Relações de Pessoa com o epicurismo
O livro “Fernando Pessoa e o Epicurismo”, de Cláudia Souza e Nuno Ribeiro, publicado pela editora portuguesa Apenas Livros, oferece um estudo introdutório sobre as possíveis conexões entre os escritos de Pessoa e a corrente de pensamento desenvolvida pelo filósofo grego Epicuro (341-270 a.C.).
A obra reúne textos concebidos pelos autores, mas também transcrições de documentos pertencentes ao espólio de Pessoa e, às vezes, atribuídos a outros autores criados por ele.
Para Cláudia, refletir sobre a questão permite identificar como a vertente filosófica foi importante para a construção poético-literária pessoana. “A filosofia epicurista lida por Fernando Pessoa vai transbordar na escrita de seus outros eus. David Merrick, Charles Robert Anon, Alexander Search, Ricardo Reis, Álvaro de Campos e António Mora, personalidades literárias pessoanas, foram influenciados pela filosofia epicurista, como mostramos através da transcrição de documentos do espólio dele”, diz Cláudia.

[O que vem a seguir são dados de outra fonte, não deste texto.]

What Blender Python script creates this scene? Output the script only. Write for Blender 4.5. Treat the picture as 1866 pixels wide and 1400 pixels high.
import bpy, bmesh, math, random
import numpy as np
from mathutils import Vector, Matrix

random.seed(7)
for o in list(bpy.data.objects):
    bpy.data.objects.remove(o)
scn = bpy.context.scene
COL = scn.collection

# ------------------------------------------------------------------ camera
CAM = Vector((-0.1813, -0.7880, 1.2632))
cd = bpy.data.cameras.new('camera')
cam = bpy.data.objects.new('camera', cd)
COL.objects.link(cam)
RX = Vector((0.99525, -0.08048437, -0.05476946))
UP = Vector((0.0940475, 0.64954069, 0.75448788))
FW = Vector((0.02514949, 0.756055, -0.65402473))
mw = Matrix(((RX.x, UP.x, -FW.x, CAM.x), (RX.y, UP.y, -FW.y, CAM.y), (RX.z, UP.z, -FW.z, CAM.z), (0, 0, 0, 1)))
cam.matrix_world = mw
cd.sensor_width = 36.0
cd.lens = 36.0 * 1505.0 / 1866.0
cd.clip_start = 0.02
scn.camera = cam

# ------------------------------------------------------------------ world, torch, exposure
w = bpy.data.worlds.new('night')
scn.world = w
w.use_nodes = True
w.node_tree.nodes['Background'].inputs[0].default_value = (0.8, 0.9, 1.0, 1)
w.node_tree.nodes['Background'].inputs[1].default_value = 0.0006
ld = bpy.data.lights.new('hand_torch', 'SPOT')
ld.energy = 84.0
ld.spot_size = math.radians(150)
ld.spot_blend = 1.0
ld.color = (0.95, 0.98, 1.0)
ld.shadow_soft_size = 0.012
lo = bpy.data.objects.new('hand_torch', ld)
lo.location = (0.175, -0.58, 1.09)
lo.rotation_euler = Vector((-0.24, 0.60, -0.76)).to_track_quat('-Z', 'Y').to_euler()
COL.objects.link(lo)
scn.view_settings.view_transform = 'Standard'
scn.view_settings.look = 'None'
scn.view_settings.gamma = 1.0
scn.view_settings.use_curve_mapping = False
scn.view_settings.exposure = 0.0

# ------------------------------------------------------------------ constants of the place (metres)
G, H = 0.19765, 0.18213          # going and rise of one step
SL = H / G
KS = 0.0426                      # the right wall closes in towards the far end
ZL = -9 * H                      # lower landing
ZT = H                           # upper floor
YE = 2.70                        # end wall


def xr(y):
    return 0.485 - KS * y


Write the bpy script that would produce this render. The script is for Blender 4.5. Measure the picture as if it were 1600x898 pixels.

Ribeiro, por sua vez, reforça como o epicurismo em Pessoa reflete-se, principalmente, na voz do heterônimo Ricardo Reis. “A filosofia de vida de Reis é caracterizada por Pessoa como um ‘epicurismo triste’. Isso é também discutido por outras personalidades pessoanas, como é o caso de Frederico Reis, um suposto irmão de Ricardo Reis a quem Pessoa atribui a autoria de um importante texto sobre Reis”, afirma Ribeiro.